Leave out the pictures and reproduce all of the data exactly.

§ §

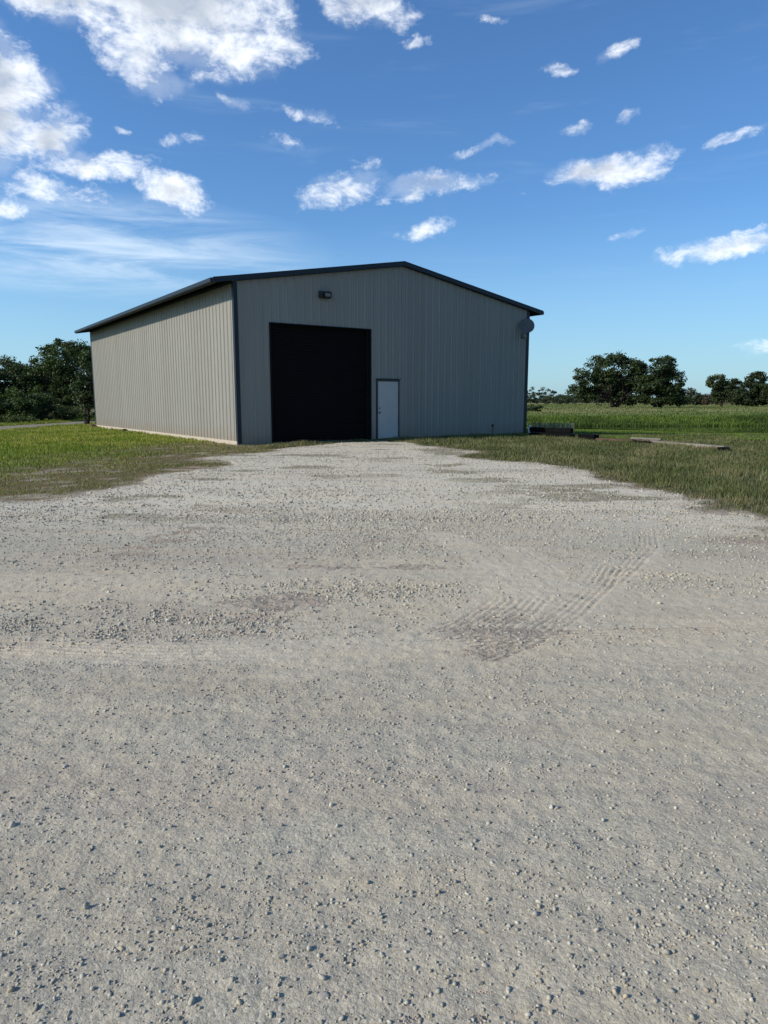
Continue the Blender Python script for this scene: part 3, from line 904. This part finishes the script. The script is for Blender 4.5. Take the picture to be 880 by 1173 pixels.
# white personnel door
bm = bmesh.new(); add_box(bm, WX0 + .06, WX1 - .045, -.012, .032, .05, WZ - .06, .004)
wdoor = bmobj('entry_door', bm, M_door_white, shed)
bm = bmesh.new()
add_box(bm, WX0 + .015, WX0 + .055, -.038, .06, .03, WZ)
add_box(bm, WX1 - .04, WX1 - .015, -.038, .06, .03, WZ)
add_box(bm, WX0 + .055, WX1 - .04, -.038, .06, WZ - .055, WZ)
bmobj('frame', bm, M_door_frame, wdoor)
bm = bmesh.new()
add_box(bm, WX0 - .03, WX1 + .03, -.07, -.040, WZ + .003, WZ + .035)
bmobj('drip_cap', bm, M_trim, wdoor)
bm = bmesh.new()
add_tube(bm, [(WX0 + .13, -.012, 1.0), (WX0 + .13, -.03, 1.0), (WX0 + .13, -.05, 1.0), (WX0 + .13, -.08, 1.0), (WX0 + .13, -.09, 1.0)], [.032, .014, .014, .03, .018], 12)
bmobj('handle', bm, M_brass, wdoor, True)
bm = bmesh.new()
add_tube(bm, [(WX0 + .13, -.012, 1.16), (WX0 + .13, -.03, 1.16)], [.028, .024], 12)
bmobj('lock', bm, M_brass, wdoor, True)
for hz_ in (.35, 1.08, 1.85):
    bm = bmesh.new(); add_tube(bm, [(WX1 - .043, -.02, hz_), (WX1 - .043, -.02, hz_ + .1)], [.009, .009], 8); bmobj('hinge', bm, M_metal, wdoor)

def wpt(a, out, z):
    """point in front of the facade, in world space"""
    p = B0 + BU * a - BV * out
    return (p[0], p[1], z)
# floodlight over the big door
fl = empty('wall_floodlight', wpt(3.15, .03, 4.92), YAW)
fl.scale = (.78, .78, .78)
tag(fl, 'dark wall floodlight mounted high above the black roll door', 'wall light')
bm = bmesh.new(); add_box(bm, -.20, .04, -.10, 0, -.13, .17, .012); add_box(bm, -.17, -.03, -.13, -.10, -.08, .12, .01)
bmobj('housing', bm, M_dark, fl)
bm = bmesh.new()
rm = Matrix.Translation((.14, -.12, 0)) @ Matrix.Rotation(R(-14), 4, 'X')
add_box(bm, -.17, .20, -.15, .10, .085, .125, .008, rm)
add_box(bm, -.16, .19, -.10, .09, -.115, -.085, .008, rm)
add_box(bm, .165, .19, -.12, .09, -.085, .085, .004, rm)
add_box(bm, -.16, -.14, -.12, .09, -.085, .085, .004, rm)
add_box(bm, -.14, .165, .07, .09, -.085, .085, .0, rm)
bmobj('hood', bm, M_dark, fl)
bm = bmesh.new(); add_box(bm, -.135, .16, -.09, -.02, -.08, .08, .008, rm); bmobj('lens', bm, M_lens, fl)
# satellite dish on the right corner
dh = empty('satellite_dish', wpt(12.62, .034, 4.22), YAW)
tag(dh, 'grey satellite dish on a bracket at the upper right corner of the shed', 'satellite dish')
bm = bmesh.new()
N = 28; rings = []
for i in range(7):
    rr = .31 * i / 6
    rings.append([bm.verts.new((rr * math.cos(2 * math.pi * k / N), -(rr * rr) * .45, rr * 1.08 * math.sin(2 * math.pi * k / N))) for k in range(N)] if i else [bm.verts.new((0, 0, 0))])
for k in range(N): bm.faces.new((rings[0][0], rings[1][k], rings[1][(k + 1) % N]))
for i in range(1, 6):
    for k in range(N): bm.faces.new((rings[i][k], rings[i + 1][k], rings[i + 1][(k + 1) % N], rings[i][(k + 1) % N]))
bmesh.ops.solidify(bm, geom=bm.faces[:], thickness=.012)
bmobj('reflector', bm, M_dish, dh, True, loc=(-.08, -.30, .22), rot=(R(-24), 0, R(-38)))
bm = bmesh.new()
add_tube(bm, [(.02, -.01, -.15), (.02, -.18, -.15), (.02, -.23, -.05), (0, -.24, .2)], [.022] * 4, 8)
add_box(bm, -.06, .10, -.015, 0, -.25, -.05)
bmobj('mount', bm, M_metal, dh, True)
bm = bmesh.new()
add_tube(bm, [(.0, -.24, -.06), (-.20, -.38, -.18), (-.40, -.53, -.22)], [.014, .014, .014], 8)
bmobj('arm', bm, M_dark, dh, True)
bm = bmesh.new()
add_box(bm, -.47, -.36, -.60, -.51, -.27, -.17, .012); add_tube(bm, [(-.39, -.51, -.20), (-.33, -.46, -.15)], [.03, .035], 10)
bmobj('receiver', bm, M_dish, dh)
# small boxes at the foot of the shed
ob = empty('outlet_box', wpt(11.05, .030, .42), YAW)
tag(ob, 'small dark outlet box low on the shadowed right side of the front', 'outlet box')
bm = bmesh.new(); add_box(bm, -.035, .035, -.05, 0, -.06, .06, .006); bmobj('cover', bm, M_dark, ob)
bm = bmesh.new(); add_tube(bm, [(0, -.03, -.09), (0, -.03, -.42)], [.012, .012], 8); bmobj('conduit', bm, M_dark, ob)
bm = bmesh.new()
add_tube(bm, [(0, 0, -.06), (0, 0, .34)], [.055, .055], 12); add_tube(bm, [(0, 0, .34), (0, 0, .40)], [.064, .060], 12)
o = bmobj('drain_pipe', bm, M_white, None, True, loc=wpt(13.14, .10, 0))
tag(o, 'short white pipe standing by the right front corner of the shed', 'pipe')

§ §

**Correct output:**
Continue the Blender Python script for this scene: part 3, from line 904. This part finishes the script. The script is for Blender 4.5. Take the picture to be 880 by 1173 pixels.
# white personnel door
bm = bmesh.new(); add_box(bm, WX0 + .06, WX1 - .045, -.012, .032, .05, WZ - .06, .004)
wdoor = bmobj('entry_door', bm, M_door_white, shed)
bm = bmesh.new()
add_box(bm, WX0 + .015, WX0 + .055, -.038, .06, .03, WZ)
add_box(bm, WX1 - .04, WX1 - .015, -.038, .06, .03, WZ)
add_box(bm, WX0 + .055, WX1 - .04, -.038, .06, WZ - .055, WZ)
bmobj('frame', bm, M_door_frame, wdoor)
bm = bmesh.new()
add_box(bm, WX0 - .03, WX1 + .03, -.07, -.040, WZ + .003, WZ + .035)
bmobj('drip_cap', bm, M_trim, wdoor)
bm = bmesh.new()
add_tube(bm, [(WX0 + .13, -.012, 1.0), (WX0 + .13, -.03, 1.0), (WX0 + .13, -.05, 1.0), (WX0 + .13, -.08, 1.0), (WX0 + .13, -.09, 1.0)], [.032, .014, .014, .03, .018], 12)
bmobj('handle', bm, M_brass, wdoor, True)
bm = bmesh.new()
add_tube(bm, [(WX0 + .13, -.012, 1.16), (WX0 + .13, -.03, 1.16)], [.028, .024], 12)
bmobj('lock', bm, M_brass, wdoor, True)
for hz_ in (.35, 1.08, 1.85):
    bm = bmesh.new(); add_tube(bm, [(WX1 - .043, -.02, hz_), (WX1 - .043, -.02, hz_ + .1)], [.009, .009], 8); bmobj('hinge', bm, M_metal, wdoor)

def wpt(a, out, z):
    """point in front of the facade, in world space"""
    p = B0 + BU * a - BV * out
    return (p[0], p[1], z)
# floodlight over the big door
fl = empty('wall_floodlight', wpt(3.15, .03, 4.92), YAW)
fl.scale = (.78, .78, .78)
tag(fl, 'dark wall floodlight mounted high above the black roll door', 'wall light')
bm = bmesh.new(); add_box(bm, -.20, .04, -.10, 0, -.13, .17, .012); add_box(bm, -.17, -.03, -.13, -.10, -.08, .12, .01)
bmobj('housing', bm, M_dark, fl)
bm = bmesh.new()
rm = Matrix.Translation((.14, -.12, 0)) @ Matrix.Rotation(R(-14), 4, 'X')
add_box(bm, -.17, .20, -.15, .10, .085, .125, .008, rm)
add_box(bm, -.16, .19, -.10, .09, -.115, -.085, .008, rm)
add_box(bm, .165, .19, -.12, .09, -.085, .085, .004, rm)
add_box(bm, -.16, -.14, -.12, .09, -.085, .085, .004, rm)
add_box(bm, -.14, .165, .07, .09, -.085, .085, .0, rm)
bmobj('hood', bm, M_dark, fl)
bm = bmesh.new(); add_box(bm, -.135, .16, -.09, -.02, -.08, .08, .008, rm); bmobj('lens', bm, M_lens, fl)
# satellite dish on the right corner
dh = empty('satellite_dish', wpt(12.62, .034, 4.22), YAW)
tag(dh, 'grey satellite dish on a bracket at the upper right corner of the shed', 'satellite dish')
bm = bmesh.new()
N = 28; rings = []
for i in range(7):
    rr = .31 * i / 6
    rings.append([bm.verts.new((rr * math.cos(2 * math.pi * k / N), -(rr * rr) * .45, rr * 1.08 * math.sin(2 * math.pi * k / N))) for k in range(N)] if i else [bm.verts.new((0, 0, 0))])
for k in range(N): bm.faces.new((rings[0][0], rings[1][k], rings[1][(k + 1) % N]))
for i in range(1, 6):
    for k in range(N): bm.faces.new((rings[i][k], rings[i + 1][k], rings[i + 1][(k + 1) % N], rings[i][(k + 1) % N]))
bmesh.ops.solidify(bm, geom=bm.faces[:], thickness=.012)
bmobj('reflector', bm, M_dish, dh, True, loc=(-.08, -.30, .22), rot=(R(-24), 0, R(-38)))
bm = bmesh.new()
add_tube(bm, [(.02, -.01, -.15), (.02, -.18, -.15), (.02, -.23, -.05), (0, -.24, .2)], [.022] * 4, 8)
add_box(bm, -.06, .10, -.015, 0, -.25, -.05)
bmobj('mount', bm, M_metal, dh, True)
bm = bmesh.new()
add_tube(bm, [(.0, -.24, -.06), (-.20, -.38, -.18), (-.40, -.53, -.22)], [.014, .014, .014], 8)
bmobj('arm', bm, M_dark, dh, True)
bm = bmesh.new()
add_box(bm, -.47, -.36, -.60, -.51, -.27, -.17, .012); add_tube(bm, [(-.39, -.51, -.20), (-.33, -.46, -.15)], [.03, .035], 10)
bmobj('receiver', bm, M_dish, dh)
# small boxes at the foot of the shed
ob = empty('outlet_box', wpt(11.05, .030, .42), YAW)
tag(ob, 'small dark outlet box low on the shadowed right side of the front', 'outlet box')
bm = bmesh.new(); add_box(bm, -.035, .035, -.05, 0, -.06, .06, .006); bmobj('cover', bm, M_dark, ob)
bm = bmesh.new(); add_tube(bm, [(0, -.03, -.09), (0, -.03, -.42)], [.012, .012], 8); bmobj('conduit', bm, M_dark, ob)
bm = bmesh.new()
add_tube(bm, [(0, 0, -.06), (0, 0, .34)], [.055, .055], 12); add_tube(bm, [(0, 0, .34), (0, 0, .40)], [.064, .060], 12)
o = bmobj('drain_pipe', bm, M_white, None, True, loc=wpt(13.14, .10, 0))
tag(o, 'short white pipe standing by the right front corner of the shed', 'pipe')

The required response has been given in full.